CD Review: Ryan Adams and the Cardinals "Cardinology"

Prolific and singer/songwriter tight backing band finds great balance of looseness and restraint

Thursday, January 22, 2009

Equal parts creative, prolific and erratic, singer/songwriter Ryan Adams recently announced he's retiring from music indefinitely. But considering his work with seminal alt-country act Whiskeytown and his 11 releases in nine years, it's not like he didn't leave behind his fair share of material. Thankfully, if his newest release with his capable backing band The Cardinals entitled "Cardinology" is his last album, it's good to know that he left listeners on a high note.

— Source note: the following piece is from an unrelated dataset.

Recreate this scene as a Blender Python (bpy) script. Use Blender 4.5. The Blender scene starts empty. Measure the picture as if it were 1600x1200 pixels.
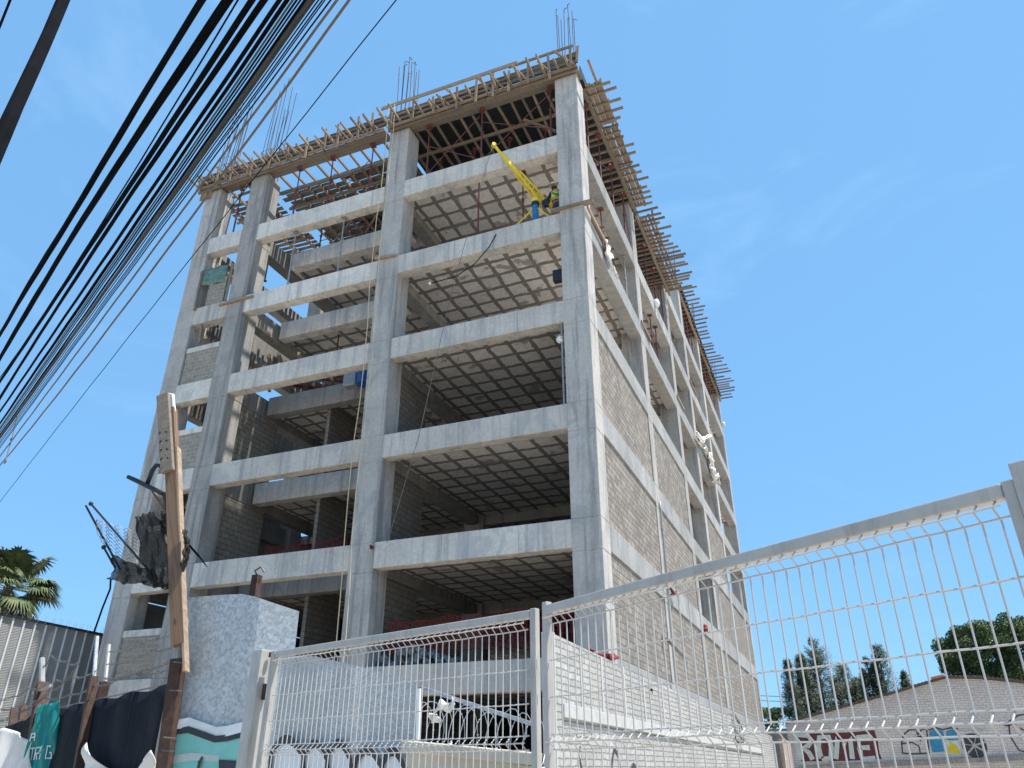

This is Adams' second album he's released since swearing off drugs and alcohol and what his first clean-and-sober album, "Easy Tiger," should have been. While "Tiger" had some stand-out tracks, it was his most commercial record since 2001's "Gold" and was a mostly unbalanced record.

Not "Cardinology." The album takes the looseness and musicianship displayed by Adams and the Cardinals in 2005's "Cold Roses" and smartly compresses it into expertly-crafted pop structure, smartly covering Adams' favorite musical territories.

Whether it's the sweet, steel-guitared gospel country of "Born Into A Light," the slithery groove and bluesy leads of "Fix It" or the ghostly harmonies of "Natural Ghost," it's been years since Adams' songs have been this consistent in their effectiveness. Even when Adams gets all garage rock God on "Magick" or channels his inner Bono on the slow-building theater-fillers like "Cobwebs," he and his band are firing on all cylinders without flying off the handles. His sobriety hasn't tamed his broken heart, but his tenor, which seems to stretch and hit those high notes more precisely than on his "drug" records, make even the most somber tracks sound hopeful.

Then again, no Adams album would be complete without a few cry-in-the-corner ballads. The dusty drag of "Evergreen" and the standard-issue piano dirge "Stop" have a previously-treaded feel that contrasts the rest of the album, making "Cardinology's" last few tracks the equivalent of a rolling stop. Plus, it's hard not to notice that a good portion of the songs don't shift past that mid-tempo third gear.

These complaints aside, "Cardinology" is Adams best record in years debunks any theories that Adams heartbreak + Adams drug use = great albums. Besides, 2005's mediocre, drug-induced "29" already proved that.